Catholic Church in Italy Apologizes to the LGBT Community

On May 20, 2026, a prayer vigil dedicated to combating homophobia and transphobia took place in the Italian city of Chiavari. During the service, representatives of the Catholic community publicly asked forgiveness from LGBT people and their families for discrimination, isolation, violence, and silence on the part of the Church.

Bishop Giampio Luigi Devasini of the Diocese of Chiavari attended the vigil. The apology text was prepared by the “Amore In Cammino” (Love on the Journey) group, which operates under the diocesan Family Pastoral Office. This group includes LGBT Catholics, their parents, and other believers. Their work is accompanied by a priest.

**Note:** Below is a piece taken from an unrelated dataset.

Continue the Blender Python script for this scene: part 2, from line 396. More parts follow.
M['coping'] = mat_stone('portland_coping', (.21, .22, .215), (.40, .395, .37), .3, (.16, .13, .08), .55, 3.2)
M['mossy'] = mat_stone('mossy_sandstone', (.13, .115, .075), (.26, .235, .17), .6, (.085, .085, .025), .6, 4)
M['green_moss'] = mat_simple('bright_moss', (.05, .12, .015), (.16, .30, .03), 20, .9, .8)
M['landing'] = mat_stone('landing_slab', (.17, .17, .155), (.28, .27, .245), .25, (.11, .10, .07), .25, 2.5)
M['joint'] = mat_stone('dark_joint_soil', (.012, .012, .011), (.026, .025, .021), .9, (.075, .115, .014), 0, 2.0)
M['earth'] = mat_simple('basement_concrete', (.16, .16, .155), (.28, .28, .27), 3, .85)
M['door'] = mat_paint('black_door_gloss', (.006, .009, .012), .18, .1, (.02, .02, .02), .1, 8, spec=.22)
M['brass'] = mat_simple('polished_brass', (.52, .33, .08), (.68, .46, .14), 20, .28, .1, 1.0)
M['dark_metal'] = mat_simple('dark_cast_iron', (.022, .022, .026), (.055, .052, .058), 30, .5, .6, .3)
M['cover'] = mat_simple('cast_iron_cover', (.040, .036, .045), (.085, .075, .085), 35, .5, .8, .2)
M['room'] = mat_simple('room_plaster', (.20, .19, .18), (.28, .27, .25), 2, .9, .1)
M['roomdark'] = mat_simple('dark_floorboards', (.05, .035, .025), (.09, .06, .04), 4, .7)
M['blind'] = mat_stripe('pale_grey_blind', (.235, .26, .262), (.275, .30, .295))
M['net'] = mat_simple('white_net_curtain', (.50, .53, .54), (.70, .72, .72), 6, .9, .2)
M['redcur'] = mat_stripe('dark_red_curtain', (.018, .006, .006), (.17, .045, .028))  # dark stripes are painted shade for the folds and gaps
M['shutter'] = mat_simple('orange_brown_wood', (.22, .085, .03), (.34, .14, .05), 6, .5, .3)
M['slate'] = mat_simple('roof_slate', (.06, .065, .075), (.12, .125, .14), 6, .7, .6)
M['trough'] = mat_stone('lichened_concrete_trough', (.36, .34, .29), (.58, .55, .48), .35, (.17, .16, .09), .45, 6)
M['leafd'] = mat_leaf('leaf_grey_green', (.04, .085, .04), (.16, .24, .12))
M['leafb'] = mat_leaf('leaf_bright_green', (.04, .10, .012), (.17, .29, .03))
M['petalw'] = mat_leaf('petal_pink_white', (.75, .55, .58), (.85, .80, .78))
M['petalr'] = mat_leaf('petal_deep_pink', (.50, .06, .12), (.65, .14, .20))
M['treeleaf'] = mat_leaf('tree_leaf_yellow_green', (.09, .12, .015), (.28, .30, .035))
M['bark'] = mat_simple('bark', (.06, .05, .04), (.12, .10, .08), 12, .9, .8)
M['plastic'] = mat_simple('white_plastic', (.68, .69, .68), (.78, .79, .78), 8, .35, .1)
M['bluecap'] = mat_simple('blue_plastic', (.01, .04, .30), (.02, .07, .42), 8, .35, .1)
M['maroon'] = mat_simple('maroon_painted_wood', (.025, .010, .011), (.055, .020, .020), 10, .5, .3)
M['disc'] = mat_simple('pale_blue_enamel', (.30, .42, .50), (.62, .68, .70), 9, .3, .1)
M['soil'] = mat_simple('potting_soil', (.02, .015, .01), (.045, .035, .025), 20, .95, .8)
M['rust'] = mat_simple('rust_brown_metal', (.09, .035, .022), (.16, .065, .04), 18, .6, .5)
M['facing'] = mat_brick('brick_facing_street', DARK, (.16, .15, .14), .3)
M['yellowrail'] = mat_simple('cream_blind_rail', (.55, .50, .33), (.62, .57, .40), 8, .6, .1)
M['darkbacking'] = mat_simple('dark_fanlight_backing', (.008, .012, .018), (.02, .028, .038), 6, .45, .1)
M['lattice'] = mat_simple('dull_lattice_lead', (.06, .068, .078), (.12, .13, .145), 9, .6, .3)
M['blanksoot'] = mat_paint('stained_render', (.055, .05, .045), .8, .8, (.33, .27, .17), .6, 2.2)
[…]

In the text, the Church did not limit itself to general words about inclusion, but acknowledged the specific harm caused to LGBT people. Francis DeBernardo, executive director of New Ways Ministry , noted that this document could serve as a model for other Catholic leaders and institutions when drafting their own apologies.

In the statement, the Catholics of Chiavari admitted their guilt on several points:

Silence and Indifference

The authors of the text admitted that the Church remained silent when LGBT people faced loneliness, discrimination at work, and rejection in their families. “We preferred the comfort of our certainty to the difficult path of compassion,” the text says.

Judgment

The believers asked for forgiveness for building walls instead of helping, judging people without trying to listen to them, and excluding them from the community. They admitted that through their words they made LGBT people feel like strangers in the Church and instilled in them the idea of a contradiction between faith and their love.

Justification of Violence

The authors took responsibility for creating an environment in which hatred found justification. They asked forgiveness for cases when Church teaching, distorted by prejudice, was used for aggression and bullying.

Denial of Spirituality

The text includes an apology for the direct or indirect assertion that the love of LGBT people is less holy or less pleasing to God. The authors called attempts to separate sexual orientation or gender identity from the ability to be children of God an “insult to the Holy Spirit.”

Past Persecutions

The believers recalled historical periods when the Church supported unjust laws, encouraged discrimination, and the death of people because of their identity. “We ask forgiveness for the blood that was shed and the tears that were spilled… We acknowledge that this is a sin that cries out before God,” the text concludes.